The fact Sipps will often offer full death benefits flexibility isn’t just a draw for investors leaving DB schemes. Advisers are increasingly aware that beneficiaries are normally restricted to the death benefits available in the scheme where the investor died. As such, they are making sure their clients are in schemes that offer the required benefits.
We also know private pension provision is becoming increasingly important, and that despite the bad press, pension saving is on the rise. Although this is mainly because of auto-enrolment, there’s also the argument that the pension freedoms have played their part. The main message to the public was that the pension freedoms give people control of their money again.
The hope is that people will feel more confident saving if they can access their money in a way that suits them when the time comes. If pension saving is on the rise with a generation of savers who want and expect control over their savings and flexible retirement options, the future still looks bright for Sipps.
The case against
On the other hand, there are also reasons to argue that Sipps business won’t continue to grow, or at least not at the same rate as it has done so far. The first reason that comes to mind is the increased level of regulatory scrutiny in several key areas. The pension freedoms led to major changes across the industry and the regulator is keen to ensure that consumers are still being protected.

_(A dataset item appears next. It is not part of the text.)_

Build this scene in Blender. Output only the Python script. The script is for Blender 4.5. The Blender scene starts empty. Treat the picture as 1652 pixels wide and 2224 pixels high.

DB transfers in particular are being very carefully examined. Over the last few months, we’ve seen several high-profile firms suspend DB transfers service following discussions with the FCA. Advisers are also increasingly wary of these transfers. Many who will advise on the transfers still worry that there may be repercussions if the transfer does not work out in the way the client hoped.
For others, the main concern is insistent clients, and the possibility they could still be blamed for facilitating a transaction they have not recommended.
Pension providers are also concerned about repercussions. Many will ask for advice on all transfers (rather than just those above £30,000) or need the investor to have a positive recommendation before proceeding. Such requests go further than the regulatory requirements, as providers want to make sure transfers are in the consumers’ best interests before accepting them.
If the volume of DB transfers declined, it would be unlikely to slow Sipps growth altogether, but could certainly be a contributing factor. If nothing else, the difficulties that can arise are already contributing to bad press, with consumers angry at needing to pay for advice in order to access the pension freedoms.